_Required task_
For the copy, please give all of the data again exactly and leave the pictures out.

::::::

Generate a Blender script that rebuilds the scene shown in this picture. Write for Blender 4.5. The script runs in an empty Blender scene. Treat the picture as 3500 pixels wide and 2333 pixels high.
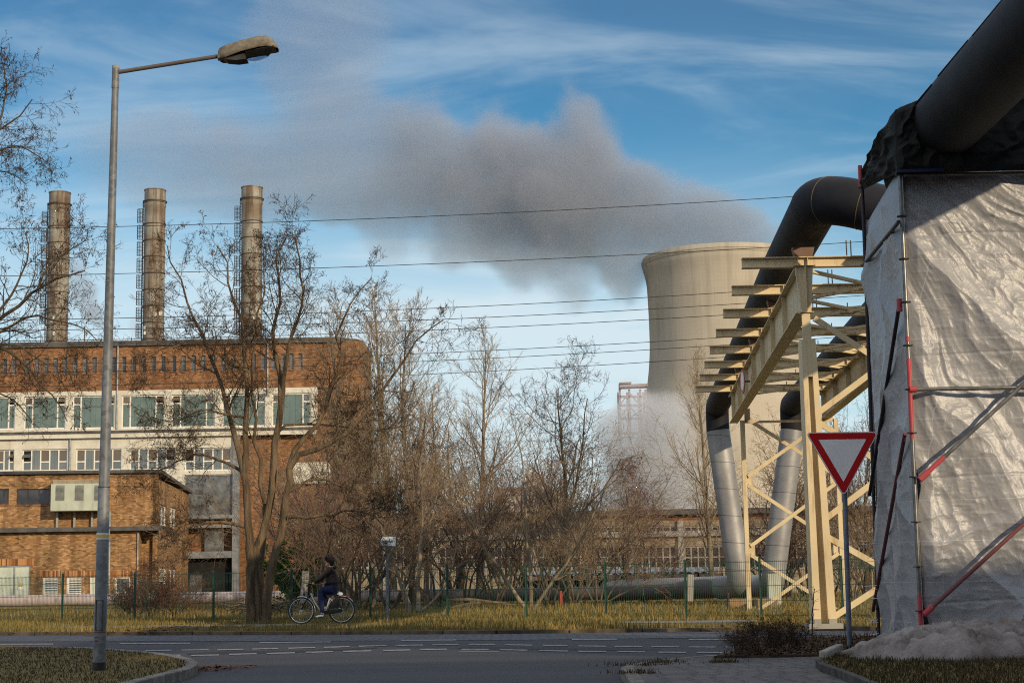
import bpy, bmesh, math, random
import numpy as np
from mathutils import Vector, Matrix, Euler

# ------------------------------------------------------------------ camera, sky, sun, exposure
scene = bpy.context.scene
COL = scene.collection
F = 5700.0; CX, CY = 1750.0, 1166.5; CAMZ = 1.05
TILT = math.atan(819.0 / F); ROLL = -math.atan(0.0177)
CAMR = (Matrix.Rotation(math.pi/2 + TILT, 4, 'X') @ Matrix.Rotation(ROLL, 4, 'Z'))
cam_d = bpy.data.cameras.new('camera'); cam = bpy.data.objects.new('camera', cam_d); COL.objects.link(cam)
cam_d.sensor_width = 36.0; cam_d.lens = F / 3500.0 * 36.0
cam_d.clip_start = 0.1; cam_d.clip_end = 20000
cam.matrix_world = Matrix.Translation((0, 0, CAMZ)) @ CAMR
scene.camera = cam

SUN_AZ = math.radians(38)      # to the right of straight behind the camera
SUN_EL = math.radians(17)
sun_dir = Vector((math.sin(SUN_AZ)*math.cos(SUN_EL), -math.cos(SUN_AZ)*math.cos(SUN_EL), math.sin(SUN_EL)))
sl = bpy.data.lights.new('sun', 'SUN'); so = bpy.data.objects.new('sun', sl); COL.objects.link(so)
sl.energy = 4.1; sl.angle = math.radians(0.6); sl.color = (1.0, 0.80, 0.54)
so.rotation_euler = sun_dir.to_track_quat('Z', 'Y').to_euler()

world = bpy.data.worlds.new('World'); scene.world = world; world.use_nodes = True
wn, wl = world.node_tree.nodes, world.node_tree.links
wn.clear()
def WN(t, **kw):
    n = wn.new(t)
    for k, v in kw.items(): setattr(n, k, v)
    return n
w_out = WN('ShaderNodeOutputWorld'); w_bg = WN('ShaderNodeBackground'); w_bg.inputs['Strength'].default_value = 0.15
sky = WN('ShaderNodeTexSky'); sky.sky_type = 'NISHITA'; sky.sun_disc = False
sky.sun_elevation = SUN_EL; sky.sun_rotation = math.radians(142)
sky.air_density = 1.0; sky.dust_density = 0.6; sky.ozone_density = 2.0
tint = WN('ShaderNodeMix', data_type='RGBA', blend_type='MULTIPLY'); tint.inputs[0].default_value = 1.0
wl.new(sky.outputs[0], tint.inputs[6])
tc = WN('ShaderNodeTexCoord'); sep = WN('ShaderNodeSeparateXYZ'); wl.new(tc.outputs['Generated'], sep.inputs[0])
trp = WN('ShaderNodeValToRGB'); wl.new(sep.outputs[2], trp.inputs[0])   # clear winter air: deeper blue with height
e = trp.color_ramp.elements
for k, (p_, c_) in enumerate([(0.0,(0.56,0.86,0.90)),(0.12,(0.36,0.80,0.88)),(0.22,(0.15,0.60,0.76)),(0.36,(0.05,0.36,0.55)),(0.65,(0.34,0.62,0.84))]):
    if k > 1: e.new(p_)
    e[k].position = p_; e[k].color = (*c_, 1)
wl.new(trp.outputs[0], tint.inputs[7])
zadd = WN('ShaderNodeMath', operation='ADD'); wl.new(sep.outputs[2], zadd.inputs[0]); zadd.inputs[1].default_value = 0.22
zm = WN('ShaderNodeMath', operation='MAXIMUM'); wl.new(zadd.outputs[0], zm.inputs[0]); zm.inputs[1].default_value = 0.05
dx = WN('ShaderNodeMath', operation='DIVIDE'); wl.new(sep.outputs[0], dx.inputs[0]); wl.new(zm.outputs[0], dx.inputs[1])
dy = WN('ShaderNodeMath', operation='DIVIDE'); wl.new(sep.outputs[1], dy.inputs[0]); wl.new(zm.outputs[0], dy.inputs[1])
cmb = WN('ShaderNodeCombineXYZ'); wl.new(dx.outputs[0], cmb.inputs[0]); wl.new(dy.outputs[0], cmb.inputs[1])
def cloud(scale, rot, loc, scl, lo, hi, detail=7, dist=1.2, rough=0.6):
    mp = WN('ShaderNodeMapping'); mp.inputs['Rotation'].default_value = (0, 0, math.radians(rot)); mp.inputs['Location'].default_value = loc
    mp.inputs['Scale'].default_value = scl
    wl.new(cmb.outputs[0], mp.inputs[0])
    nz = WN('ShaderNodeTexNoise'); nz.inputs['Scale'].default_value = scale; nz.inputs['Detail'].default_value = detail
    nz.inputs['Roughness'].default_value = rough; nz.inputs['Distortion'].default_value = dist
    wl.new(mp.outputs[0], nz.inputs['Vector'])
    mr = WN('ShaderNodeMapRange'); mr.interpolation_type = 'SMOOTHSTEP'
    mr.inputs[1].default_value = lo; mr.inputs[2].default_value = hi
    wl.new(nz.outputs[0], mr.inputs[0]); return mr.outputs[0]
c1 = cloud(1.9, 24, (5.3, 1.9, 0), (0.7, 1.9, 1), 0.42, 0.74, 7, 1.0, 0.56)
c2 = cloud(1.1, -12, (0.3, 5.2, 0), (1.0, 0.8, 1), 0.20, 0.52, 7, 0.6)
lowm = WN('ShaderNodeMapRange'); lowm.interpolation_type = 'SMOOTHSTEP'
lowm.inputs[1].default_value = 0.27; lowm.inputs[2].default_value = 0.12; wl.new(sep.outputs[2], lowm.inputs[0])
m1 = WN('ShaderNodeMath', operation='MULTIPLY_ADD'); wl.new(lowm.outputs[0], m1.inputs[0]); m1.inputs[1].default_value = 0.82; m1.inputs[2].default_value = 0.10
m2 = WN('ShaderNodeMath', operation='MULTIPLY'); wl.new(c2, m2.inputs[0]); wl.new(m1.outputs[0], m2.inputs[1])
m3 = WN('ShaderNodeMath', operation='MULTIPLY_ADD'); wl.new(c1, m3.inputs[0]); m3.inputs[1].default_value = 0.36; wl.new(m2.outputs[0], m3.inputs[2]); m3.use_clamp = True
m4 = WN('ShaderNodeMath', operation='MULTIPLY'); wl.new(m3.outputs[0], m4.inputs[0]); m4.inputs[1].default_value = 0.9
cm = WN('ShaderNodeMix', data_type='RGBA'); wl.new(m4.outputs[0], cm.inputs[0]); wl.new(tint.outputs[2], cm.inputs[6])
cm.inputs[7].default_value = (5.0, 5.8, 6.2, 1)
ovh = WN('ShaderNodeMapRange'); ovh.interpolation_type = 'SMOOTHSTEP'; ovh.inputs[1].default_value = 0.38; ovh.inputs[2].default_value = 0.62; wl.new(sep.outputs[2], ovh.inputs[0])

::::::

_Answer to this task_
Generate a Blender script that rebuilds the scene shown in this picture. Write for Blender 4.5. The script runs in an empty Blender scene. Treat the picture as 3500 pixels wide and 2333 pixels high.
import bpy, bmesh, math, random
import numpy as np
from mathutils import Vector, Matrix, Euler

# ------------------------------------------------------------------ camera, sky, sun, exposure
scene = bpy.context.scene
COL = scene.collection
F = 5700.0; CX, CY = 1750.0, 1166.5; CAMZ = 1.05
TILT = math.atan(819.0 / F); ROLL = -math.atan(0.0177)
CAMR = (Matrix.Rotation(math.pi/2 + TILT, 4, 'X') @ Matrix.Rotation(ROLL, 4, 'Z'))
cam_d = bpy.data.cameras.new('camera'); cam = bpy.data.objects.new('camera', cam_d); COL.objects.link(cam)
cam_d.sensor_width = 36.0; cam_d.lens = F / 3500.0 * 36.0
cam_d.clip_start = 0.1; cam_d.clip_end = 20000
cam.matrix_world = Matrix.Translation((0, 0, CAMZ)) @ CAMR
scene.camera = cam

SUN_AZ = math.radians(38)      # to the right of straight behind the camera
SUN_EL = math.radians(17)
sun_dir = Vector((math.sin(SUN_AZ)*math.cos(SUN_EL), -math.cos(SUN_AZ)*math.cos(SUN_EL), math.sin(SUN_EL)))
sl = bpy.data.lights.new('sun', 'SUN'); so = bpy.data.objects.new('sun', sl); COL.objects.link(so)
sl.energy = 4.1; sl.angle = math.radians(0.6); sl.color = (1.0, 0.80, 0.54)
so.rotation_euler = sun_dir.to_track_quat('Z', 'Y').to_euler()

world = bpy.data.worlds.new('World'); scene.world = world; world.use_nodes = True
wn, wl = world.node_tree.nodes, world.node_tree.links
wn.clear()
def WN(t, **kw):
    n = wn.new(t)
    for k, v in kw.items(): setattr(n, k, v)
    return n
w_out = WN('ShaderNodeOutputWorld'); w_bg = WN('ShaderNodeBackground'); w_bg.inputs['Strength'].default_value = 0.15
sky = WN('ShaderNodeTexSky'); sky.sky_type = 'NISHITA'; sky.sun_disc = False
sky.sun_elevation = SUN_EL; sky.sun_rotation = math.radians(142)
sky.air_density = 1.0; sky.dust_density = 0.6; sky.ozone_density = 2.0
tint = WN('ShaderNodeMix', data_type='RGBA', blend_type='MULTIPLY'); tint.inputs[0].default_value = 1.0
wl.new(sky.outputs[0], tint.inputs[6])
tc = WN('ShaderNodeTexCoord'); sep = WN('ShaderNodeSeparateXYZ'); wl.new(tc.outputs['Generated'], sep.inputs[0])
trp = WN('ShaderNodeValToRGB'); wl.new(sep.outputs[2], trp.inputs[0])   # clear winter air: deeper blue with height
e = trp.color_ramp.elements
for k, (p_, c_) in enumerate([(0.0,(0.56,0.86,0.90)),(0.12,(0.36,0.80,0.88)),(0.22,(0.15,0.60,0.76)),(0.36,(0.05,0.36,0.55)),(0.65,(0.34,0.62,0.84))]):
    if k > 1: e.new(p_)
    e[k].position = p_; e[k].color = (*c_, 1)
wl.new(trp.outputs[0], tint.inputs[7])
zadd = WN('ShaderNodeMath', operation='ADD'); wl.new(sep.outputs[2], zadd.inputs[0]); zadd.inputs[1].default_value = 0.22
zm = WN('ShaderNodeMath', operation='MAXIMUM'); wl.new(zadd.outputs[0], zm.inputs[0]); zm.inputs[1].default_value = 0.05
dx = WN('ShaderNodeMath', operation='DIVIDE'); wl.new(sep.outputs[0], dx.inputs[0]); wl.new(zm.outputs[0], dx.inputs[1])
dy = WN('ShaderNodeMath', operation='DIVIDE'); wl.new(sep.outputs[1], dy.inputs[0]); wl.new(zm.outputs[0], dy.inputs[1])
cmb = WN('ShaderNodeCombineXYZ'); wl.new(dx.outputs[0], cmb.inputs[0]); wl.new(dy.outputs[0], cmb.inputs[1])
def cloud(scale, rot, loc, scl, lo, hi, detail=7, dist=1.2, rough=0.6):
    mp = WN('ShaderNodeMapping'); mp.inputs['Rotation'].default_value = (0, 0, math.radians(rot)); mp.inputs['Location'].default_value = loc
    mp.inputs['Scale'].default_value = scl
    wl.new(cmb.outputs[0], mp.inputs[0])
    nz = WN('ShaderNodeTexNoise'); nz.inputs['Scale'].default_value = scale; nz.inputs['Detail'].default_value = detail
    nz.inputs['Roughness'].default_value = rough; nz.inputs['Distortion'].default_value = dist
    wl.new(mp.outputs[0], nz.inputs['Vector'])
    mr = WN('ShaderNodeMapRange'); mr.interpolation_type = 'SMOOTHSTEP'
    mr.inputs[1].default_value = lo; mr.inputs[2].default_value = hi
    wl.new(nz.outputs[0], mr.inputs[0]); return mr.outputs[0]
c1 = cloud(1.9, 24, (5.3, 1.9, 0), (0.7, 1.9, 1), 0.42, 0.74, 7, 1.0, 0.56)
c2 = cloud(1.1, -12, (0.3, 5.2, 0), (1.0, 0.8, 1), 0.20, 0.52, 7, 0.6)
lowm = WN('ShaderNodeMapRange'); lowm.interpolation_type = 'SMOOTHSTEP'
lowm.inputs[1].default_value = 0.27; lowm.inputs[2].default_value = 0.12; wl.new(sep.outputs[2], lowm.inputs[0])
m1 = WN('ShaderNodeMath', operation='MULTIPLY_ADD'); wl.new(lowm.outputs[0], m1.inputs[0]); m1.inputs[1].default_value = 0.82; m1.inputs[2].default_value = 0.10
m2 = WN('ShaderNodeMath', operation='MULTIPLY'); wl.new(c2, m2.inputs[0]); wl.new(m1.outputs[0], m2.inputs[1])
m3 = WN('ShaderNodeMath', operation='MULTIPLY_ADD'); wl.new(c1, m3.inputs[0]); m3.inputs[1].default_value = 0.36; wl.new(m2.outputs[0], m3.inputs[2]); m3.use_clamp = True
m4 = WN('ShaderNodeMath', operation='MULTIPLY'); wl.new(m3.outputs[0], m4.inputs[0]); m4.inputs[1].default_value = 0.9
cm = WN('ShaderNodeMix', data_type='RGBA'); wl.new(m4.outputs[0], cm.inputs[0]); wl.new(tint.outputs[2], cm.inputs[6])
cm.inputs[7].default_value = (5.0, 5.8, 6.2, 1)
ovh = WN('ShaderNodeMapRange'); ovh.interpolation_type = 'SMOOTHSTEP'; ovh.inputs[1].default_value = 0.38; ovh.inputs[2].default_value = 0.62; wl.new(sep.outputs[2], ovh.inputs[0])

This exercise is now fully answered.